## THE PROBLEM
Could you copy every line from the material below in which "objects" appears?
=====
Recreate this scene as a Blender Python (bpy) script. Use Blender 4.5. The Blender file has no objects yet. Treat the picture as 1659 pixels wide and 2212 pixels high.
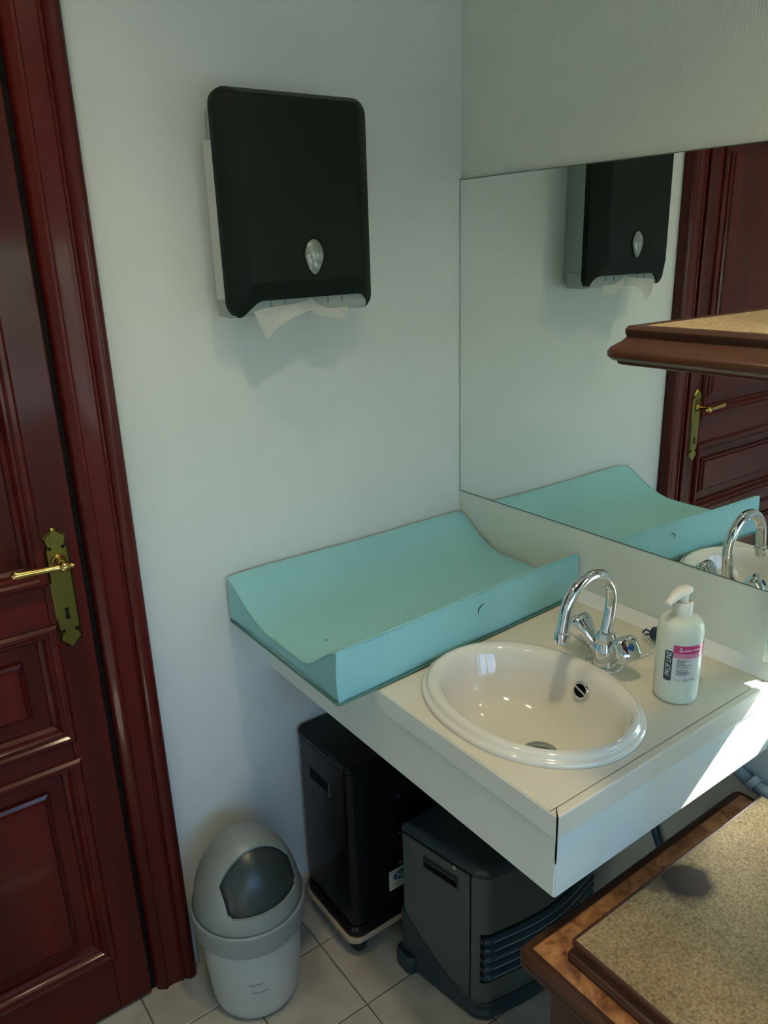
import bpy, bmesh, math, random
from mathutils import Vector, Matrix
random.seed(4)
R = math.radians
S = bpy.context.scene
COL = S.collection

# ------------------------------------------------------------------ camera
cam_d = bpy.data.cameras.new('camera'); cam = bpy.data.objects.new('camera', cam_d); COL.objects.link(cam)
cam.location = (-1.2841, -1.4484, 1.6045)
cam.rotation_euler = (R(71.294), R(1.744), R(-36.211))
cam_d.sensor_fit = 'VERTICAL'; cam_d.sensor_height = 36.0; cam_d.sensor_width = 27.0
cam_d.lens = 1694.33 / 2212 * 36.0
cam_d.clip_start = 0.02
S.camera = cam
# ------------------------------------------------------------------ world, sun, exposure
SUN_DIR = Vector((-1.0, 0.30, -0.70)).normalized()
world = bpy.data.worlds.new('sky'); S.world = world; world.use_nodes = True
wn = world.node_tree.nodes; wl = world.node_tree.links
sky = wn.new('ShaderNodeTexSky'); sky.sky_type = 'NISHITA'; sky.sun_disc = False
sky.sun_elevation = R(34); sky.sun_rotation = math.atan2(-SUN_DIR.x, -SUN_DIR.y)
sky.air_density = 1.0; sky.dust_density = 0.6; sky.ozone_density = 2.0
hue = wn.new('ShaderNodeMix'); hue.data_type = 'RGBA'; hue.blend_type = 'MULTIPLY'; hue.inputs[0].default_value = 1.0; hue.inputs[7].default_value = (.70, 1.0, 1.18, 1)
wl.new(sky.outputs[0], hue.inputs[6]); wl.new(hue.outputs[2], wn['Background'].inputs[0]); wn['Background'].inputs[1].default_value = 0.85
sun_d = bpy.data.lights.new('sun', 'SUN'); sun_d.energy = 90.0; sun_d.angle = R(0.6); sun_d.color = (1.0, 0.97, 0.92)
sun = bpy.data.objects.new('sun', sun_d); COL.objects.link(sun)
sun.rotation_euler = SUN_DIR.to_track_quat('-Z', 'Y').to_euler(); sun.location = (2, -1.2, 3.2)
# big window behind the viewer (portal so that the sky is sampled through it) and a narrow slit window beside the basin
CX0, CX1, CWZ0, CWZ1, CWY = -1.75, -.22, .80, 1.72, -2.82
po_d = bpy.data.lights.new('window_portal', 'AREA'); po_d.shape = 'RECTANGLE'
po_d.size = CX1 - CX0; po_d.size_y = CWZ1 - CWZ0; po_d.cycles.is_portal = True
po = bpy.data.objects.new('window_portal', po_d); COL.objects.link(po)
po.location = ((CX0 + CX1) / 2, CWY - .03, (CWZ0 + CWZ1) / 2); po.rotation_euler = (R(90), 0, 0)
VY0, VY1, VZ0, VZ1 = -1.62, -1.12, 1.27, 1.80
WY0, WY1, WZ0, WZ1, WX = -1.02, -.845, .735, 1.085, .24
S.view_settings.view_transform = 'Standard'; S.view_settings.look = 'None'
S.view_settings.gamma = 1.0; S.view_settings.use_curve_mapping = False
S.view_settings.exposure = 0.25
S.cycles.max_bounces = 10; S.cycles.diffuse_bounces = 6; S.cycles.glossy_bounces = 6
S.cycles.transmission_bounces = 8; S.cycles.sample_clamp_indirect = 6.0

# ------------------------------------------------------------------ helpers
MATS = {}
def mat(name, col, rough=0.5, metal=0.0, noise=None, bump=None, coat=0.0, trans=0.0, spec=0.5, emit=None, sss=0.0, alpha=1.0, ior=1.45, coatrough=0.05):
    """noise=(colour2, scale(x,y,z), low, high[, detail]); bump=(scale, strength, distance)"""
    if name in MATS: return MATS[name]
    m = bpy.data.materials.new(name); m.use_nodes = True; MATS[name] = m
    N = m.node_tree.nodes; L = m.node_tree.links; B = N['Principled BSDF']
    B.inputs['Base Color'].default_value = (*col, 1); B.inputs['Roughness'].default_value = rough
    B.inputs['Metallic'].default_value = metal; B.inputs['Coat Weight'].default_value = coat
    B.inputs['Coat Roughness'].default_value = coatrough
    B.inputs['Transmission Weight'].default_value = trans; B.inputs['Specular IOR Level'].default_value = spec
    B.inputs['IOR'].default_value = ior; B.inputs['Alpha'].default_value = alpha
    if sss:
        B.inputs['Subsurface Weight'].default_value = sss; B.inputs['Subsurface Radius'].default_value = (1, 1, .9); B.inputs['Subsurface Scale'].default_value = 0.01
    if emit:
        B.inputs['Emission Color'].default_value = (*emit[0], 1); B.inputs['Emission Strength'].default_value = emit[1]
    if noise or bump:
        tc = N.new('ShaderNodeTexCoord')
    if noise:
        mp = N.new('ShaderNodeMapping'); mp.inputs['Scale'].default_value = noise[1]; L.new(tc.outputs['Object'], mp.inputs[0])
        nt = N.new('ShaderNodeTexNoise'); nt.inputs['Scale'].default_value = 1.0; nt.inputs['Detail'].default_value = noise[4] if len(noise) > 4 else 4
        L.new(mp.outputs[0], nt.inputs['Vector'])
        cr = N.new('ShaderNodeMapRange'); cr.inputs[1].default_value = noise[2]; cr.inputs[2].default_value = noise[3]
        L.new(nt.outputs['Fac'], cr.inputs[0])
        mx = N.new('ShaderNodeMix'); mx.data_type = 'RGBA'; mx.inputs[6].default_value = (*col, 1); mx.inputs[7].default_value = (*noise[0], 1)
        L.new(cr.outputs[0], mx.inputs[0]); L.new(mx.outputs[2], B.inputs['Base Color'])
    if bump:
        mp2 = N.new('ShaderNodeMapping'); sc = bump[0]; mp2.inputs['Scale'].default_value = sc if isinstance(sc, tuple) else (sc, sc, sc)
        L.new(tc.outputs['Object'], mp2.inputs[0])
        n2 = N.new('ShaderNodeTexNoise'); n2.inputs['Scale'].default_value = 1.0; n2.inputs['Detail'].default_value = 4
        L.new(mp2.outputs[0], n2.inputs['Vector'])
        bp = N.new('ShaderNodeBump'); bp.inputs['Strength'].default_value = bump[1]; bp.inputs['Distance'].default_value = bump[2]
        L.new(n2.outputs['Fac'], bp.inputs['Height']); L.new(bp.outputs[0], B.inputs['Normal'])
    return m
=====
## ANSWER FOR THE TASK
Recreate this scene as a Blender Python (bpy) script. Use Blender 4.5. The Blender file has no objects yet. Treat the picture as 1659 pixels wide and 2212 pixels high.
cam_d = bpy.data.cameras.new('camera'); cam = bpy.data.objects.new('camera', cam_d); COL.objects.link(cam)
sun = bpy.data.objects.new('sun', sun_d); COL.objects.link(sun)
po = bpy.data.objects.new('window_portal', po_d); COL.objects.link(po)